All About Estates

The National Gallery of Canada’s Purpose

New Indigenous and Canadian Galleries at the National Gallery of Canada, Courtesy of The Globe and Mail

At the recent opening of the new Indigenous and Canadian Art Galleries at the National Gallery of Canada (NGC), Director Marc Mayer made a fascinating throwaway comment. Due to the inclusion of historical objects and artifacts made by Canadian indigenous people NGC had to redraft its legal purposes.  In other words, the Gallery is acting ultra vires — beyond its powers — by displaying indigenous artifacts.

For starters, I must say I completely support for this act of curatorial civil disobedience.  It serves a higher human, artistic and national purpose.  Professionally, however, I’m interested in the problem of organizations that outgrow their stated charitable purposes.  Let me provide background on NGC’s situation and then reflect briefly on the issue of outgrown charitable purposes.

Reconsidering What is Art

Including historical art/ifacts of indigenous people at the core of the Canadian experience is blindingly obvious in this moment of reconciliation.  The new NGC galleries, done in time for Canada’s 150th birthday, represent the first major rethink and reinstallation of our national collection since the late 1980s.  Time makes it clear that the traditional English-French narrative needs to be reconsidered to include art of First Nations and Inuit people.

It all comes down to the definition of art.  The National Gallery of Canada Act (1913) put the focus on collecting and displaying “fine art”.  The Museum Act (1990) updated the NGC purpose to add photography.  In 1913, NGC’s sister museum, which partially evolved to become the Canadian Museum of History, focused on ethnography and anthropology.  Art, by contrast, was an outgrowth of the European tradition.  Everything else was ethnography, and so didn’t belong in the national art gallery.

The various acts of Parliament that created and shaped the NGC didn’t imagine a world that broadly defined art to include birch bark canoes, ancient rock carvings and beaded jackets alongside oil paintings.  Ever since 1917 when Marcel Duchamp put a urinal in a gallery and called it art, artists have been smashing and redefining what can be considered art.  But in the rush to embrace abstraction, collage, photography, video, conceptual, performance and environmental art (to name but a few), indigenous objects were forgotten.  It’s a shocking insight into the rigidity of our cultural constructs and the place of Canada’s indigenous people.

Charitable Purposes

Charities often have a similar conundrum as the NGC.  Sometimes the response to urgent social needs is done in advance of a change in charitable purposes.  First “do good” and then speak to the lawyers.

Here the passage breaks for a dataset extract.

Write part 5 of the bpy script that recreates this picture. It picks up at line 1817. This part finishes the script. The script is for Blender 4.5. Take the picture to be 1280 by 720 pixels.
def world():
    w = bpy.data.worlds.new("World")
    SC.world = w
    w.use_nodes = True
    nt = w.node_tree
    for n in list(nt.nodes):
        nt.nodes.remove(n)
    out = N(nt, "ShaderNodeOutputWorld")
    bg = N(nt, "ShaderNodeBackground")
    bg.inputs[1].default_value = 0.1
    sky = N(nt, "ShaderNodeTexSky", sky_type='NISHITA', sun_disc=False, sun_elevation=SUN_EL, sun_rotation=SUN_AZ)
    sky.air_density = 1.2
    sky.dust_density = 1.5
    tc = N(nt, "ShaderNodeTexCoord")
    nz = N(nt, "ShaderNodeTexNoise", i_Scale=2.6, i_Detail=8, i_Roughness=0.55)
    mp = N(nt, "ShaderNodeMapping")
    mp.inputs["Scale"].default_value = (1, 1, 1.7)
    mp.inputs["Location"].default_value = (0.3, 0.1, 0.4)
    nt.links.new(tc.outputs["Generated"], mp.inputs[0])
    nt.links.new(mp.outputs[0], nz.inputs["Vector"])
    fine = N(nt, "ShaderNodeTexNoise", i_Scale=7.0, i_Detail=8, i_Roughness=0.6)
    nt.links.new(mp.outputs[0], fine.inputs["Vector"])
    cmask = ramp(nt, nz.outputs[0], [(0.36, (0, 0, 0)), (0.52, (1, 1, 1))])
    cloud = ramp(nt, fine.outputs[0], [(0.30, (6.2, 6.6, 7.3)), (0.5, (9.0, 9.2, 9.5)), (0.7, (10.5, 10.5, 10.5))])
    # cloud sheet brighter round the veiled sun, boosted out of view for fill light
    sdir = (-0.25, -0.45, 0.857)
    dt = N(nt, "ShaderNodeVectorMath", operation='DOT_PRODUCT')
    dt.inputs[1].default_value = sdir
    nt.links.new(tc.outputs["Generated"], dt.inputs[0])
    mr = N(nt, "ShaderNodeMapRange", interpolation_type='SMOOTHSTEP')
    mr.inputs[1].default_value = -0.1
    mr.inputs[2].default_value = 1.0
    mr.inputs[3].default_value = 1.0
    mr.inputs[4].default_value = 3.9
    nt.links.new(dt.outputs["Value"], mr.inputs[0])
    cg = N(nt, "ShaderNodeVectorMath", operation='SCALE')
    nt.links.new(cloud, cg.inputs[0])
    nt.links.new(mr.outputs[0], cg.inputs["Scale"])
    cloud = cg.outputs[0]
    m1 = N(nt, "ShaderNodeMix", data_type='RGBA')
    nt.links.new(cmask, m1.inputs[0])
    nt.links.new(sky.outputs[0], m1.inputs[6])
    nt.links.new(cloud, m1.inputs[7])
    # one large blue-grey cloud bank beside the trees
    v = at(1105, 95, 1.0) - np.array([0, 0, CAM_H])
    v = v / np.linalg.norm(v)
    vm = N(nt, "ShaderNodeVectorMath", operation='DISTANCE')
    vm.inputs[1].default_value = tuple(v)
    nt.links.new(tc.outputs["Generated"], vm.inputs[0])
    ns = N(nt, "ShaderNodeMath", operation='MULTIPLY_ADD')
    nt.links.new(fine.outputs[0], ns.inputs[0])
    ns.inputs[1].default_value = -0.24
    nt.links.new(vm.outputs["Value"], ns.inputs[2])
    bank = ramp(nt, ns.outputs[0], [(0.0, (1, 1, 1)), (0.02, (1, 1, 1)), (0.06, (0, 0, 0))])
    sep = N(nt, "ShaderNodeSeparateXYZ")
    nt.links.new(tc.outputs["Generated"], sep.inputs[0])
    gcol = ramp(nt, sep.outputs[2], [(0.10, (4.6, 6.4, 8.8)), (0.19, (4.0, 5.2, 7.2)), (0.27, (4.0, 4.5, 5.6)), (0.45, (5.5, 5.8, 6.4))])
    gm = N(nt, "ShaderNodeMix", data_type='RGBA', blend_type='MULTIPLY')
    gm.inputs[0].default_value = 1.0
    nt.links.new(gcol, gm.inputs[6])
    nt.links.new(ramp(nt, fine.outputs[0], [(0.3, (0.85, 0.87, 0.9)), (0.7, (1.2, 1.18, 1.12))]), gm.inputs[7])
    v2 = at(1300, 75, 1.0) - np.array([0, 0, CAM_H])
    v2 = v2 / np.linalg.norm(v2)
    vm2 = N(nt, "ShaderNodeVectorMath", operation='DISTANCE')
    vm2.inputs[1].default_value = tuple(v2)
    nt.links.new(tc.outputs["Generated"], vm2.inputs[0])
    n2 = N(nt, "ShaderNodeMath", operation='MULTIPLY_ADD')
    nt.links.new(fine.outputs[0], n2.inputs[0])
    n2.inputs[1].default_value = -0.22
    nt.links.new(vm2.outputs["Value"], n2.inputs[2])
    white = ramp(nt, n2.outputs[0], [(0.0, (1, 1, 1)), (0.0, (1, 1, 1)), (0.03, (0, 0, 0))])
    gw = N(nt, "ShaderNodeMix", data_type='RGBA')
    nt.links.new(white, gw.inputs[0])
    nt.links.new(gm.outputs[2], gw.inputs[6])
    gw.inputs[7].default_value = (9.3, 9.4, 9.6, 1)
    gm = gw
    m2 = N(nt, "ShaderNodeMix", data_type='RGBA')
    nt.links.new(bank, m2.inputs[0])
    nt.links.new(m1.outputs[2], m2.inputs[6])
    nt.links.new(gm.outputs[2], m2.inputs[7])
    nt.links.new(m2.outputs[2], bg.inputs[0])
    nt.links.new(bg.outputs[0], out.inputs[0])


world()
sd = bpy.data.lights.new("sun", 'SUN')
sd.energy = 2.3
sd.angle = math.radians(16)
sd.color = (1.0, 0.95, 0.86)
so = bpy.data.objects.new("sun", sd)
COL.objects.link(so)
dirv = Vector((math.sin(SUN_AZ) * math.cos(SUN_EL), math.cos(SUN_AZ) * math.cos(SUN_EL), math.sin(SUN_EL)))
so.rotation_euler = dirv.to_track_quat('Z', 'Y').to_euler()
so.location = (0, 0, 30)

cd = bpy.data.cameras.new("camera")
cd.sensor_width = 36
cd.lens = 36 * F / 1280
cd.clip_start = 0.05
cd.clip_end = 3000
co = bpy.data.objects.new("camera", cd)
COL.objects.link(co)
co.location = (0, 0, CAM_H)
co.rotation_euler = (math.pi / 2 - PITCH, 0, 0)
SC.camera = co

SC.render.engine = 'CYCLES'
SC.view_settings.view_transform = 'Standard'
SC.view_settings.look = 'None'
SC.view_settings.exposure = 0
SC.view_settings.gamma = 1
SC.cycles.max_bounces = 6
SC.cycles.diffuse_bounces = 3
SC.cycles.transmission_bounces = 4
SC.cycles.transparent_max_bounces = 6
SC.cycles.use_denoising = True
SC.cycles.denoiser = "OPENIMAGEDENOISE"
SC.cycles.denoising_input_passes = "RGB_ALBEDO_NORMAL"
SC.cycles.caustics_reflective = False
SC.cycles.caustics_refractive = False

While it is rare for a registered charity to lose its status for operating outsides its charitable purposes, it is a risk.  The message to charity executives and boards is be mindful of well-meaning mission drift.  The conundrum for donors, especially estate donors, is how do they know charity is acting ultra vires?  It’s not a primary due diligence question, but it may be worth asking in certain situations.

 

 

About Malcolm Burrows
Malcolm is a philanthropic advisor with over 30 years of experience. He is head, philanthropic advisory services at Scotia Wealth Management and founder of Aqueduct Foundation. Views are his own. malcolm.burrows@scotiawealth.com

2 Comments

  1. Jill Sing

    July 6, 2017 - 4:44 pm
    Reply

    Great article. Definitely thought provoking.
    Thank you, Malcolm.

  2. Carl Juneau

    July 7, 2017 - 4:09 am
    Reply

    I saw the exhibit yesterday. Definitely worth seeing. IMHO it all hangs together, and it’s not the definition of ‘art’ that needs to be re-thought — it’s the definition of ‘fine’.